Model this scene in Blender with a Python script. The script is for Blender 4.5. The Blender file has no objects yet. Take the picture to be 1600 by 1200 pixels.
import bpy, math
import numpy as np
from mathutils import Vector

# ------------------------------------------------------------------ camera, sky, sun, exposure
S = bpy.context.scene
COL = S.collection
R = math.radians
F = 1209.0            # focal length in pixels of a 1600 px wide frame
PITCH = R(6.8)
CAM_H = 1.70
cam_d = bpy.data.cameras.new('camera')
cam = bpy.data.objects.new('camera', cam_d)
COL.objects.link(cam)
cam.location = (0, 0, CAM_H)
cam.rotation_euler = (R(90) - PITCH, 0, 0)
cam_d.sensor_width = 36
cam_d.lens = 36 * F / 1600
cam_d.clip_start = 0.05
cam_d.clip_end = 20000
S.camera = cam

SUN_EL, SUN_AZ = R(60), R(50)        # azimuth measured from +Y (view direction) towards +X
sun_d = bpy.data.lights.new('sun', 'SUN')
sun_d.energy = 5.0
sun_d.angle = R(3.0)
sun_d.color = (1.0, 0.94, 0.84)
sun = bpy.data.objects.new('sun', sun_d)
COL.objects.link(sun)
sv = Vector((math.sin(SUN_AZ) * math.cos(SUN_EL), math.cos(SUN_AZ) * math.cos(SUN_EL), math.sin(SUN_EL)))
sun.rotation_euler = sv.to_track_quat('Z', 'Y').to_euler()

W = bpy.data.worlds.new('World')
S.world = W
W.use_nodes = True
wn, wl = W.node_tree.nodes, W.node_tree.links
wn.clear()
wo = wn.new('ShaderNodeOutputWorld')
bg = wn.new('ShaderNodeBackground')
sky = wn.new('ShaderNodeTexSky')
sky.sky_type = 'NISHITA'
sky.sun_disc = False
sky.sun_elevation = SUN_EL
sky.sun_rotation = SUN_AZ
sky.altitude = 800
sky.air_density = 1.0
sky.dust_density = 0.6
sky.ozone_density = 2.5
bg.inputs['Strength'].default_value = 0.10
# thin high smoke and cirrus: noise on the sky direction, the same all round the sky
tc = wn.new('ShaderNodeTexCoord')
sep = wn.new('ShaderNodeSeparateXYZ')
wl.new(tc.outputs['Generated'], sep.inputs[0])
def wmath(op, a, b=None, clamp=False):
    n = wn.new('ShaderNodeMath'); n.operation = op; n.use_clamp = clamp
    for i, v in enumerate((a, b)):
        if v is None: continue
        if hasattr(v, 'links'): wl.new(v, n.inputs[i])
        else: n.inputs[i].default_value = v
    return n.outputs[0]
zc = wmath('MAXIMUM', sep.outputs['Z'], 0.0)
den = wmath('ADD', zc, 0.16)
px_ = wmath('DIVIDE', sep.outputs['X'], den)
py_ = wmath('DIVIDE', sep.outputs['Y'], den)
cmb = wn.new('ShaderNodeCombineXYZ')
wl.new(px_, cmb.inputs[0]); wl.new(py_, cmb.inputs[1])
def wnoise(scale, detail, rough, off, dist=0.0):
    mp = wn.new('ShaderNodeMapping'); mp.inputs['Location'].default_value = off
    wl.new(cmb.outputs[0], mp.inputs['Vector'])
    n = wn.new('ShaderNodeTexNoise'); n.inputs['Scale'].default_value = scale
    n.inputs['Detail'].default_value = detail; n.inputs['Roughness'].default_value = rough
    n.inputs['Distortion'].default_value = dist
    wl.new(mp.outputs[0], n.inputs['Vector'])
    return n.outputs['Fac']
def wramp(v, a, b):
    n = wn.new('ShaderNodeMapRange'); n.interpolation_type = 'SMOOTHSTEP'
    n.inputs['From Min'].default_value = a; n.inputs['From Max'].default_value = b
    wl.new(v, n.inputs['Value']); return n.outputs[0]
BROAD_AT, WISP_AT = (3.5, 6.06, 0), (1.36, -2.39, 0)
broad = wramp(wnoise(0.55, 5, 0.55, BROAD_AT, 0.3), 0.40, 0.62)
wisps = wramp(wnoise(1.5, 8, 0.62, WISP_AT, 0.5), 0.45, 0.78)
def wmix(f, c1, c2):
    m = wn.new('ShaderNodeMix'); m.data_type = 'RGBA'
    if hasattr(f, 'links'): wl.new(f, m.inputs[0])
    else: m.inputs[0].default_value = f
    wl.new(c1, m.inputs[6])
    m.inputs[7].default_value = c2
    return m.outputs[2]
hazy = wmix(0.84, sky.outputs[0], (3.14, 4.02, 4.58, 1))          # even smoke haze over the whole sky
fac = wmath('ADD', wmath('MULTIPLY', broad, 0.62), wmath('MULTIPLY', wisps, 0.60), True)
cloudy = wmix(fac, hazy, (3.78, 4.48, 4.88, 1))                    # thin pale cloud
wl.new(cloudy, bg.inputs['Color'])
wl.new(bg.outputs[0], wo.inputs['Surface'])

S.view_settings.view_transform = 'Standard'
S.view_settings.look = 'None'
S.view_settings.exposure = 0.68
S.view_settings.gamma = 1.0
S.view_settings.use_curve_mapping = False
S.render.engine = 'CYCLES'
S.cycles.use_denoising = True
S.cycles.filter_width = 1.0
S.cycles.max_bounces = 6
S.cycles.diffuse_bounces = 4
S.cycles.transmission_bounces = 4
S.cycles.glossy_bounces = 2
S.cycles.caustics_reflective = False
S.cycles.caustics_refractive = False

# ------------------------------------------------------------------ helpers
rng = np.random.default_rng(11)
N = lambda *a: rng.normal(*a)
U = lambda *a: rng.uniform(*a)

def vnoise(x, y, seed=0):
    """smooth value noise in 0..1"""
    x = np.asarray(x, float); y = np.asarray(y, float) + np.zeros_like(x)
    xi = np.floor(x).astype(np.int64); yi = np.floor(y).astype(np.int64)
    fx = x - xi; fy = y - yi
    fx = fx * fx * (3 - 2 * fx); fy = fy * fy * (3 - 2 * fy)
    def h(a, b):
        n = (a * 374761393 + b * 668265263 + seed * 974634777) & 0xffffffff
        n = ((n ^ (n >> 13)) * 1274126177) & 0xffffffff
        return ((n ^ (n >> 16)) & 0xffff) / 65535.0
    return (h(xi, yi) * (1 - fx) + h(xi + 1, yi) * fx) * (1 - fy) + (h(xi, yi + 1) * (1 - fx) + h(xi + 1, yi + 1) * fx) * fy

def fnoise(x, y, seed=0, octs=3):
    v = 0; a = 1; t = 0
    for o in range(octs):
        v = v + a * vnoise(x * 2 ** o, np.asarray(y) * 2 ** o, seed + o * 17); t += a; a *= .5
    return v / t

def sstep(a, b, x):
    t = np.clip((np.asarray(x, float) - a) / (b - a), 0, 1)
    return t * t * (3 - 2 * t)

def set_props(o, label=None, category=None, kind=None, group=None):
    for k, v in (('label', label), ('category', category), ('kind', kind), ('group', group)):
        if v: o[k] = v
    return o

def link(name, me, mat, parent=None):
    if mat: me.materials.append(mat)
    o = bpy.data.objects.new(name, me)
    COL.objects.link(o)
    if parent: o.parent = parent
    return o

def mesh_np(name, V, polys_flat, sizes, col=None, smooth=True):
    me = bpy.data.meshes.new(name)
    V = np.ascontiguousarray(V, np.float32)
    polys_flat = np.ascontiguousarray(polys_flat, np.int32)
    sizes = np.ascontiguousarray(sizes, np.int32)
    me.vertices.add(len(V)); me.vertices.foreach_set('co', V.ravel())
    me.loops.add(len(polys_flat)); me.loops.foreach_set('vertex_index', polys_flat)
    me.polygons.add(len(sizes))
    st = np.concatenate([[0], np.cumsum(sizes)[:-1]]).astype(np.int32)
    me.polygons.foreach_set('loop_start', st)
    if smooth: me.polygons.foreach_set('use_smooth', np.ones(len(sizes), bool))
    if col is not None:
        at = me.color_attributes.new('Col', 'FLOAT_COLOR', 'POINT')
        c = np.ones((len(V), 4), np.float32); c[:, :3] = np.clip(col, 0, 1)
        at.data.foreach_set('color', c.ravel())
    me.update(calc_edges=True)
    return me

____

▶ **THE TASK**
Print exactly, and only, the lines beginning at the top of the listing and ending at the line with "S.camera = cam".

▶ **EXERCISE SOLUTION**
Model this scene in Blender with a Python script. The script is for Blender 4.5. The Blender file has no objects yet. Take the picture to be 1600 by 1200 pixels.
import bpy, math
import numpy as np
from mathutils import Vector

# ------------------------------------------------------------------ camera, sky, sun, exposure
S = bpy.context.scene
COL = S.collection
R = math.radians
F = 1209.0            # focal length in pixels of a 1600 px wide frame
PITCH = R(6.8)
CAM_H = 1.70
cam_d = bpy.data.cameras.new('camera')
cam = bpy.data.objects.new('camera', cam_d)
COL.objects.link(cam)
cam.location = (0, 0, CAM_H)
cam.rotation_euler = (R(90) - PITCH, 0, 0)
cam_d.sensor_width = 36
cam_d.lens = 36 * F / 1600
cam_d.clip_start = 0.05
cam_d.clip_end = 20000
S.camera = cam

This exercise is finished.